The Story
Why it exists.
The beginning
Hydra is the kind of Greek island where church bells set the schedule, not smartphones. Emilie Bouge built this fragrance around that tempo, the slow morning light, the salt in the air, the way ouzo tastes at noon with nothing planned after. Miller Harris frames each creation around a narrative, an image of a place, and Hydra Figue translates that image into scent with directness rather than decoration. The Colour Collection name fits: this is a fragrance that thinks in colour, in light, in the exact shade of sea against whitewashed stone. Bouge uses the fig not as a sweet indulgence but as a Mediterranean truth, present in gardens, on tables, in the air at dusk.

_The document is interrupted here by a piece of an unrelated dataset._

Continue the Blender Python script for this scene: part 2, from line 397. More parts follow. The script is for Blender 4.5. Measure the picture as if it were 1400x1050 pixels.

The note architecture here tells a deliberate story: citrus and spice capture the energy of a Hydra morning, fig and salt embody the afternoon's coastal calm, and amber, wood, and vanilla represent the slow evening transition. Each layer connects to the next without abrupt shifts. The ouzo note is central to the composition's identity, bridging the citrus brightness of the opening with the deeper resinous warmth of the drydown. Pairing sage with fig is an unexpected choice that works precisely because sage's herbal greenness grounds fig's natural sweetness, keeping the heart honest rather than romantic.
The evolution
It opens with the kind of brightness that feels almost aggressive in the best way, bergamot and lemon crashing in alongside ginger and cardamom before ouzo arrives to slow everything down with its unmistakable anise warmth. The opening does not linger; within five minutes the sea salt and fig take centre stage, and the fragrance pivots from morning energy to afternoon stillness. Belle de Nuit Flower and tuberose give the heart a quiet floral presence that never overwhelms, while aquatic notes keep the whole composition tethered to water. The drydown is where this fragrance earns its longevity. Amber, benzoin, and musks create a warm base that clings to skin for hours, ambroxan lending a subtle mineral quality that echoes the opening salt. Sandalwood, oak, and vanilla settle into the background, providing creaminess and wood without overwhelming the fig that remains faintly present through the base.
Cultural impact
Hydra Figue sits in a crowded space where marine fragrances have long been popular. What sets it apart is the ouzo accord and the sustainability thread running through the materials. The upcycled oakwood and sage by-product signal a brand thinking about the lifecycle of their ingredients. It's the kind of detail that resonates with wearers who care about what goes into what they wear. The scent itself is balanced, woody, citrus and marine in equal measure. It's marine-forward but refuses the stereotypes of the category, grounding the aquatic element in something warmer and more personal.